**AIM OF THE EXERCISE**
For this exercise, repeat all of the material verbatim apart from its images.

**SUPPLIED INFORMATION**
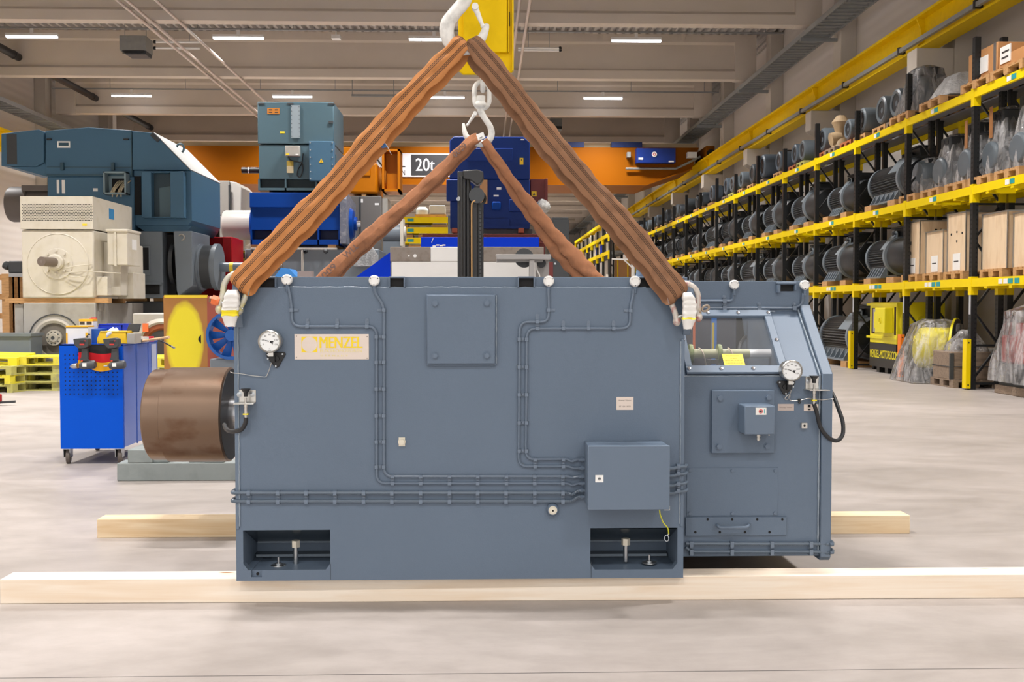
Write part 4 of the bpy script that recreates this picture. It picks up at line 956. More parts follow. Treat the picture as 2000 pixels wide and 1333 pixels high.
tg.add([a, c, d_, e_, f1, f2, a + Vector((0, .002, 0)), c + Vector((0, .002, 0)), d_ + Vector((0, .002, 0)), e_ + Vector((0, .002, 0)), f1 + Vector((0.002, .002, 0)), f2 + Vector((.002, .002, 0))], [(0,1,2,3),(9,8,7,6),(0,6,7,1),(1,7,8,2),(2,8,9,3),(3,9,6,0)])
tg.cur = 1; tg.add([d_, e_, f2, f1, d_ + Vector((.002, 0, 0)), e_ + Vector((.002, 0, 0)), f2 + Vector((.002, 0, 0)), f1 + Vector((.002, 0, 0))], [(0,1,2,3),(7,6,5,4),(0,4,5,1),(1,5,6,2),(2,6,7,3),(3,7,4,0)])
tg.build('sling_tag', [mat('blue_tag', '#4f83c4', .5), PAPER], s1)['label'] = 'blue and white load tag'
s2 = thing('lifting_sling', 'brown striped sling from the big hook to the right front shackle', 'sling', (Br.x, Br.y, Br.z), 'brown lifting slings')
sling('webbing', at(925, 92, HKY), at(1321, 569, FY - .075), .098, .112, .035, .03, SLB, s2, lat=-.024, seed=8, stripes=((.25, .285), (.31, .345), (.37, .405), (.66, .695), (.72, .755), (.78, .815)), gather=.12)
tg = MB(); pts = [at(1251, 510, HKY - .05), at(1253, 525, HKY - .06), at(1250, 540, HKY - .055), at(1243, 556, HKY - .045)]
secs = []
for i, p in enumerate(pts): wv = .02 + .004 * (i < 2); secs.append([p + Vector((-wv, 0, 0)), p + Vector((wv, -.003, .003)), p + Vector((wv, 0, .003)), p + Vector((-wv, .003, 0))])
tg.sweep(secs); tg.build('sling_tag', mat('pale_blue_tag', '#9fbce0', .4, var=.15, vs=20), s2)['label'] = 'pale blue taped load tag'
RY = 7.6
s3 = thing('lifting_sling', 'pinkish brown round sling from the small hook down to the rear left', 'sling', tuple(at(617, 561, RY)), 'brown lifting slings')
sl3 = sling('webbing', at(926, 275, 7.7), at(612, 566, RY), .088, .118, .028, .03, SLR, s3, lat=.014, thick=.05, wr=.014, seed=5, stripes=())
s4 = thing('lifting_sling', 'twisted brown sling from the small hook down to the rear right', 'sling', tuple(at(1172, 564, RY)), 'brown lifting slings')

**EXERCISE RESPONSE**
Write part 4 of the bpy script that recreates this picture. It picks up at line 956. More parts follow. Treat the picture as 2000 pixels wide and 1333 pixels high.
tg.add([a, c, d_, e_, f1, f2, a + Vector((0, .002, 0)), c + Vector((0, .002, 0)), d_ + Vector((0, .002, 0)), e_ + Vector((0, .002, 0)), f1 + Vector((0.002, .002, 0)), f2 + Vector((.002, .002, 0))], [(0,1,2,3),(9,8,7,6),(0,6,7,1),(1,7,8,2),(2,8,9,3),(3,9,6,0)])
tg.cur = 1; tg.add([d_, e_, f2, f1, d_ + Vector((.002, 0, 0)), e_ + Vector((.002, 0, 0)), f2 + Vector((.002, 0, 0)), f1 + Vector((.002, 0, 0))], [(0,1,2,3),(7,6,5,4),(0,4,5,1),(1,5,6,2),(2,6,7,3),(3,7,4,0)])
tg.build('sling_tag', [mat('blue_tag', '#4f83c4', .5), PAPER], s1)['label'] = 'blue and white load tag'
s2 = thing('lifting_sling', 'brown striped sling from the big hook to the right front shackle', 'sling', (Br.x, Br.y, Br.z), 'brown lifting slings')
sling('webbing', at(925, 92, HKY), at(1321, 569, FY - .075), .098, .112, .035, .03, SLB, s2, lat=-.024, seed=8, stripes=((.25, .285), (.31, .345), (.37, .405), (.66, .695), (.72, .755), (.78, .815)), gather=.12)
tg = MB(); pts = [at(1251, 510, HKY - .05), at(1253, 525, HKY - .06), at(1250, 540, HKY - .055), at(1243, 556, HKY - .045)]
secs = []
for i, p in enumerate(pts): wv = .02 + .004 * (i < 2); secs.append([p + Vector((-wv, 0, 0)), p + Vector((wv, -.003, .003)), p + Vector((wv, 0, .003)), p + Vector((-wv, .003, 0))])
tg.sweep(secs); tg.build('sling_tag', mat('pale_blue_tag', '#9fbce0', .4, var=.15, vs=20), s2)['label'] = 'pale blue taped load tag'
RY = 7.6
s3 = thing('lifting_sling', 'pinkish brown round sling from the small hook down to the rear left', 'sling', tuple(at(617, 561, RY)), 'brown lifting slings')
sl3 = sling('webbing', at(926, 275, 7.7), at(612, 566, RY), .088, .118, .028, .03, SLR, s3, lat=.014, thick=.05, wr=.014, seed=5, stripes=())
s4 = thing('lifting_sling', 'twisted brown sling from the small hook down to the rear right', 'sling', tuple(at(1172, 564, RY)), 'brown lifting slings')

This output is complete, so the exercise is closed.